Crack the Code: Master the Word Ladder Leetcode Challenge

In a word ladder problem, you are given two words — a starting word and an ending word. The goal is to transform the starting word into the ending word by changing one letter at a time. At each step, you can only change one letter, and the new word formed must be a valid word from the given word list.

For example, let’s say we have the starting word “hit” and the ending word “cog,” and we have the word list [“hot”, “dot”, “dog”, “lot”, “log”, “cog”]. The word ladder solution in this case would be: “hit” -> “hot” -> “dot” -> “dog” -> “cog.”

The idea is to use a breadth-first search (BFS) approach to explore all possible word transformations while keeping track of the shortest path to reach the ending word.

Here’s a simple explanation of how to approach the problem along with the code:

1. Since the difference between characters should be at most one we need to create a way in which words are connected to each other. What better way than creating a type of a graph. e.g. “hit” should be in linked to “hot”, “dot”, “lot”.
2. Since we have finalized the data structure, the question comes on how should we implement it. As we see it should just differ by one then we should create a wildcard character at every idx one by one and put in a map. For instance “hot” will change to “*ot”, “h*t”, “ho*”.

  combinations = defaultdict(list)
  for word in wordList:
      for i in range(0,len(word)):
          tmp = word[:i] + "*" + word[i + 1:]
          combinations[tmp].append(word)

#Complexity: O(N * M) [M --> len(word) and N --> len(wordList)]

Output: When you print combinations (you see how the wildcard charcter helped us achieved step one)

defaultdict(<class 'list'>, {'*ot': ['hot', 'dot', 'lot'], 'h*t': ['hot'], 'ho*': ['hot'], 'd*t': ['dot'], 'do*': ['dot', 'dog'], '*og': ['dog', 'log', 'cog'], 'd*g': ['dog'], 'l*t': ['lot'], 'lo*': ['lot', 'log'], 'l*g': ['log'], 'c*g': ['cog'], 'co*': ['cog']})

3. Now is the easy part, since the graph is created perform a simple bfs to get the answer. Detailed steps are provided below:

        queue = [(beginWord,1)]
        visited = set([beginWord])
        while queue:
            curr,level = queue.pop(0)
            if curr == endWord:
                return level
            for i in range(len(curr)):
                tmp = curr[:i] + "*" + curr[i + 1:]
                for w in combinations[tmp]:
                    if w in visited:
                        continue
                    queue.append((w,level+1))
                    visited.add(w)
       
#Complexity: Generic BFS -> O(V+E)

a. Start with the starting word and put it in a queue.

b. Keep a visited set to keep track of all the visited words.

c. While the queue is not empty, dequeue a word.

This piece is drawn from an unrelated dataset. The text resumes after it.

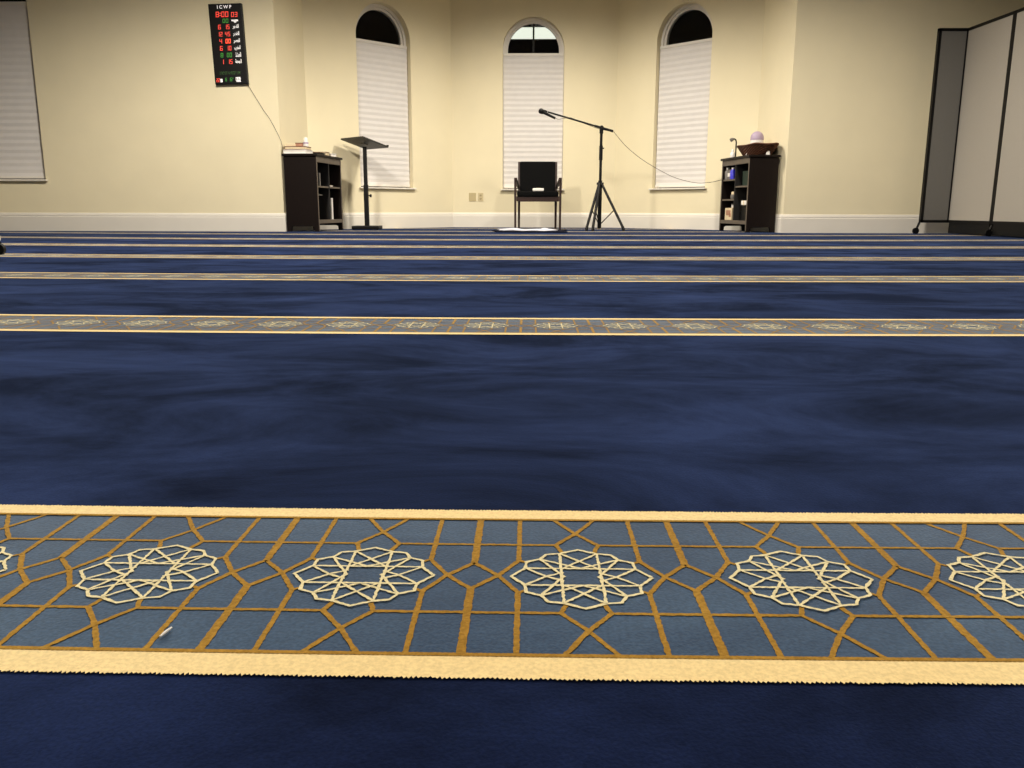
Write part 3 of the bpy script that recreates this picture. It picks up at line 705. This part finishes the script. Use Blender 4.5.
# boom: clamp over the tube, tip toward the left
bt = Vector((.205-SX, .0, 1.332)); be = Vector((.958-SX, .0, 1.120)); bd = (be-bt).normalized()
m = MB(); m.tube([bt, be], .010, 10); bo = m.build('boom_arm', M['black'], t)
m = MB(); m.tube([be-bd*.22, be-bd*.0], [.013, .014], 12); m.build('counterweight', M['blackm'], bo)
m = MB(); m.tube([(0, 0, 1.095), (0, 0, 1.15)], .022, 14); m.tube([(0, -.03, 1.158), (0, .03, 1.158)], .024, 14); m.build('boom_clamp', M['blackm'], t)
m = MB(); m.tube([bt-bd*.005, bt-bd*.045], [.010, .015], 12); m.tube([bt-bd*.03, bt-bd*.03+Vector((-.01, 0, -.03))], .010, 10); m.build('microphone_clip', M['blackm'], t)
t = thing('microphone', 'black handheld microphone clipped to the tip of the boom arm', 'microphone', (SX, SY, 0))
mh = Vector((.128-SX, -.03, 1.338)); mt = Vector((.292-SX, -.03, 1.258)); md = (mt-mh).normalized()
m = MB(); m.tube([mh+md*.03, mh+md*.05, mt], [.019, .017, .0125], 14); m.build('body', M['blackm'], t)
m = MB(); m.tube([mh-md*.028, mh-md*.022, mh-md*.008, mh+md*.012, mh+md*.03, mh+md*.036], [.008, .022, .031, .030, .024, .018], 16); m.build('grille', M['black'], t)
cab = [(.292, 10.03, 1.262), (.33, 10.03, 1.250), (.40, 10.04, 1.262), (.47, 10.045, 1.268), (.60, 10.05, 1.215), (.80, 10.05, 1.145), (.955, 10.05, 1.115)]
cab += [(.985, 10.05, 1.09), (1.098, 10.0, .957), (1.262, 9.95, .818), (1.439, 9.9, .705), (1.648, 9.85, .598), (1.872, 9.82, .541), (2.029, 9.85, .542), (2.165, 9.95, .567), (2.24, 10.03, .582)]
def smooth(P, n=5):
    P = [Vector(p) for p in P]; out = []
    for i in range(len(P)-1):
        p0, p1, p2, p3 = P[max(0, i-1)], P[i], P[i+1], P[min(len(P)-1, i+2)]
        for k in range(n):
            q = k/n; out.append(.5*((2*p1)+(p2-p0)*q+(2*p0-5*p1+4*p2-p3)*q*q+(3*p1-p0-3*p2+p3)*q**3))
    return out+[P[-1]]
m = MB(); m.tube(smooth(cab), .003, 6)
tag(m.build('microphone_cable', M['cord']), 'thin dark cable sagging from boom stand to the right bookcase', 'cable')

# ------------------------------------------------------------------ folding room divider at the right
pd = thing('room_divider', 'black framed folding room divider with grey fabric panels at the right wall', 'room divider', (4.05, 8.95, 0))
PT, PB = 2.005, .115
def panel(P, Q, mt, last=True):
    P = Vector(P); Q = Vector(Q); L = (Q-P).length; a = math.atan2(Q.y-P.y, Q.x-P.x)
    xf = Matrix.Translation((P.x-4.05, P.y-8.95, 0)) @ Matrix.Rotation(a, 4, 'Z')
    m = MB(); m.box(.015, L-.015, -.016, .016, PB+.015, PT-.015, xf=xf); p = m.build('panel', M[mt], pd)
    m = MB()
    m.box(0, L, -.021, .021, PT-.028, PT, xf=xf); m.box(0, L, -.021, .021, PB, PB+.028, xf=xf)
    m.box(0, .026, -.021, .021, PB, PT, xf=xf); m.box(L-.026, L, -.021, .021, PB, PT, xf=xf)
    m.build('frame', M['black'], p)
    return xf, L
PTS = [(4.045, 8.95), (4.345, 8.95), (4.385, 8.18), (4.42, 7.40), (4.47, 6.62)]
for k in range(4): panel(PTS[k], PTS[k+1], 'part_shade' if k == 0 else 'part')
for k, (x, y) in enumerate(PTS):
    if k in (1,): continue
    x -= 4.05; y -= 8.95
    m = MB(); m.tube([(x, y, PB), (x-.02, y, .062)], .012, 8); cs = m.build('caster', M['black'], pd)
    m = MB(); m.tube([(x-.03, y-.012, .032), (x-.03, y+.012, .032)], .0315, 18); m.build('wheel', M['blackm'], cs)
# long foot rail under the two long panels
m = MB(); m.tube([(4.385-4.05, 8.18-8.95, .075), (4.42-4.05, 7.40-8.95, .075)], .012, 8); m.build('foot_rail', M['black'], pd)
for k in (1, 2):
    P, Q = Vector(PTS[k]), Vector(PTS[k+1]); L = (Q-P).length; xf = Matrix.Translation((P.x-4.05, P.y-8.95, 0)) @ Matrix.Rotation(math.atan2(Q.y-P.y, Q.x-P.x), 4, 'Z')
    m = MB(); m.box(.03, L-.03, -.012, .012, .012, PB+.004, xf=xf); m.build('shade_strip', M['blackm'], pd)  # black strip put in to darken the shaded gap under the panels

# ------------------------------------------------------------------ stand cut by the left edge of the frame, lint on the carpet
t = thing('rolling_stand', 'black caster under a pale metal foot at far left edge of the carpet', 'stand', (-2.846, 4.50, 0))
m = MB(); m.tube([(.008, -.011, .0305), (.008, .011, .0305)], .030, 22); m.build('wheel', M['blackm'], t)
m = MB(); m.tube([(.0, 0, .05), (-.004, 0, .105)], .010, 12); m.tube([(.012, -.016, .0305), (.006, -.014, .068)], .006, 8); m.tube([(.012, .016, .0305), (.006, .014, .068)], .006, 8); m.build('caster_fork', M['blackm'], t)
m = MB(); m.box(-.42, .013, -.016, .016, .074, .104, bev=.006); m.build('foot_bar', M['trim'], t)
m = MB(); m.tube([(-.40, 0, .10), (-.40, 0, 1.1)], .016, 12); m.build('upright', M['trim'], t)
m = MB(); m.tube([(-.41, -.011, .0305), (-.41, .011, .0305)], .030, 22); m.tube([(-.405, 0, .05), (-.40, 0, .08)], .010, 10); m.build('wheel', M['blackm'], t)
m = MB(); m.tube([(-.0011, -.005, .0022), (.0003, 0, .0026), (.0012, .006, .0022)], [.0007, .0011, .0007], 8)
tag(m.build('lint', M['white']), 'tiny white scrap of lint on the nearest patterned carpet band', 'lint', (-.2145, .454, .0007))

# ------------------------------------------------------------------ light
def light(name, kind, loc, energy, color=(1, .86, .66), size=.3, rot=(0, 0, 0), **kw):
    l = bpy.data.lights.new(name, kind); l.energy = energy; l.color = color
    if kind == 'AREA': l.size = size
    else: l.shadow_soft_size = size
    for k, v in kw.items(): setattr(l, k, v)
    o = bpy.data.objects.new(name, l); COL.objects.link(o); o.location = loc; o.rotation_euler = rot; return o
WARM = (1, .92, .80)
light('alcove_downlight', 'SPOT', (.15, 9.35, 3.2), 440, WARM, .20, spot_size=math.radians(161), spot_blend=.72)
light('front_downlight', 'SPOT', (-2.3, 5.9, 3.2), 870, WARM, .2, spot_size=math.radians(168), spot_blend=.5)
light('front_downlight', 'SPOT', (2.0, 6.4, 3.2), 500, WARM, .2, spot_size=math.radians(166), spot_blend=.6)
light('hall_downlight', 'SPOT', (.4, 3.0, 3.2), 260, WARM, .2, spot_size=math.radians(150), spot_blend=.8)
light('hall_fill', 'AREA', (0, .5, 3.25), 62, (1, .93, .82), 3.0)
w = bpy.data.worlds.new('night'); scn.world = w; w.use_nodes = True
w.node_tree.nodes['Background'].inputs[0].default_value = (.0012, .001, .0008, 1); w.node_tree.nodes['Background'].inputs[1].default_value = 1

# ------------------------------------------------------------------ camera: about 25 cm above the carpet
pit, rol, yaw = .206, .0022, .0196
fw = Vector((-math.sin(yaw)*math.cos(pit), math.cos(yaw)*math.cos(pit), -math.sin(pit)))
rt = Vector((math.cos(yaw), math.sin(yaw), 0)); up = rt.cross(fw)
r2 = rt*math.cos(rol)+up*math.sin(rol); u2 = up*math.cos(rol)-rt*math.sin(rol)
cam = bpy.data.cameras.new('camera'); co = bpy.data.objects.new('camera', cam); COL.objects.link(co)
co.matrix_world = Matrix(((r2.x, u2.x, -fw.x, 0), (r2.y, u2.y, -fw.y, 0), (r2.z, u2.z, -fw.z, .25), (0, 0, 0, 1)))
cam.sensor_width = 36; cam.lens = 840/1024*36; cam.clip_start = .02; cam.clip_end = 200
scn.camera = co
scn.view_settings.view_transform = 'Standard'; scn.view_settings.look = 'None'; scn.view_settings.exposure = 0; scn.view_settings.gamma = 1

d. Check if the word == endWord if yes return the level

e. If not iterate over the graph and append to the queue

f. If you finish exploring all possible transformations and haven’t found the ending word, it means there is no word ladder possible from the starting word to the ending word.

Pointers : Remember to keep track of visited words to avoid cycles and unnecessary reprocessing. Also, with this data structure the lookup is reduced to 0(1)

I hope this simple explanation helps you understand how to solve the word ladder problem on LeetCode! Good luck!